Sculptors - Early 19th Century

Musgrave Lewthwaite Watson (1804-1847)

Memorial by M. L. Watson.

M. L. Watson was an early 19th Century Classical sculptor known for one of the panels on Nelson's Column and a small number of other public works, including the pediment sculpture of the Victoria Rooms, Bristol

The sculptor M. L. Watson was born in the vicinity of Carlisle, where he first studied to become a solicitor before going to London to train as an artist. On the advice of the famous sculptor Flaxman, he went first to the Royal Academy Schools, and later to Italy to study in Rome. He returned to England in 1828. He worked for Francis Chantrey, then Baily and Behnes, before setting up on his own. His career was cut off by his early death, from a recurrent heart problem.

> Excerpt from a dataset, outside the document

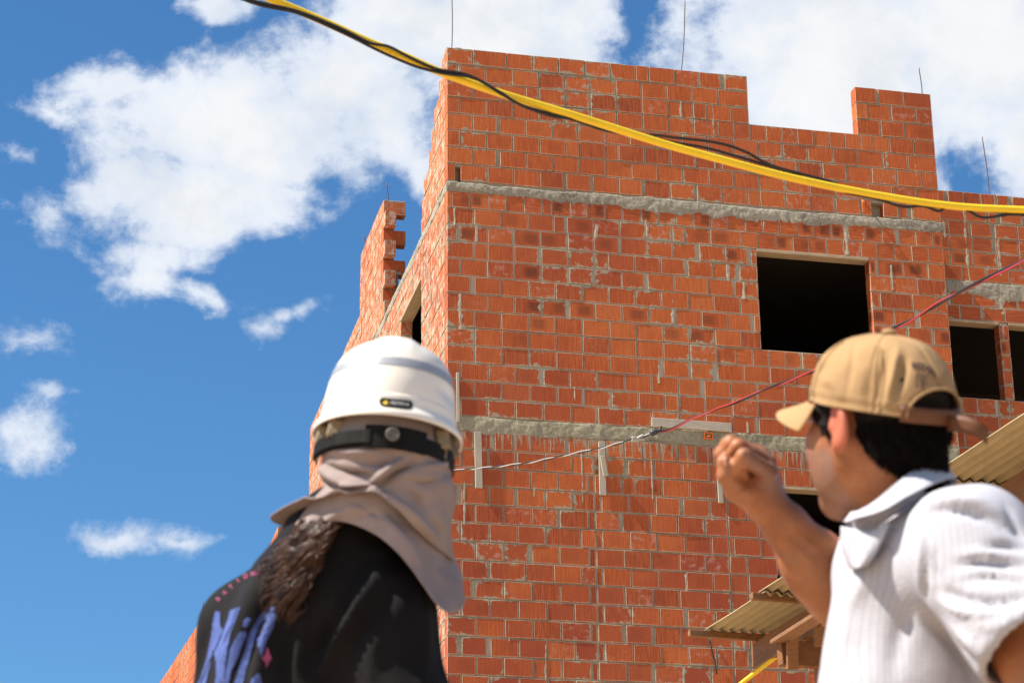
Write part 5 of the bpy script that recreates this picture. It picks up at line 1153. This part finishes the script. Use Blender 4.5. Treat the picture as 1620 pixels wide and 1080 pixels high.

Unfortunately, because of his short life, we have relatively few works by M. L. Watson. From what I have seen, he tended to classical figures and poses but with rather Victorian faces, and a simplified Greek style of draperies, often with straight-hanging robes in the style of Flaxman, or swirly cloaks and dresses of some light material which blows out in the wind or clings to the contours of the body. For his friezes, he uses a plain grounding with no sense of background or scenery, to keep the focus on his figures, and the sparse elegance of his composition.

Panel for Nelson's Column.

Watson's best known work was his panel The Battle of St Vincent for Nelson's Column in Trafalgar Square. Among other work, we may mention a statue of Queen Elizabeth for the Royal Exchange, a Flaxman for University College London, and in Bristol, the pedimental sculpture for the Victoria Rooms (of which a small picture is on this page). A particularly good frieze was on Moxhall's Hall of Commerce in the City - the building is no more, but happily, the frieze is preserved in Napier Terrace, Islington (see the Islington page).

Pediment sculpture, Victoria Rooms, Bristol.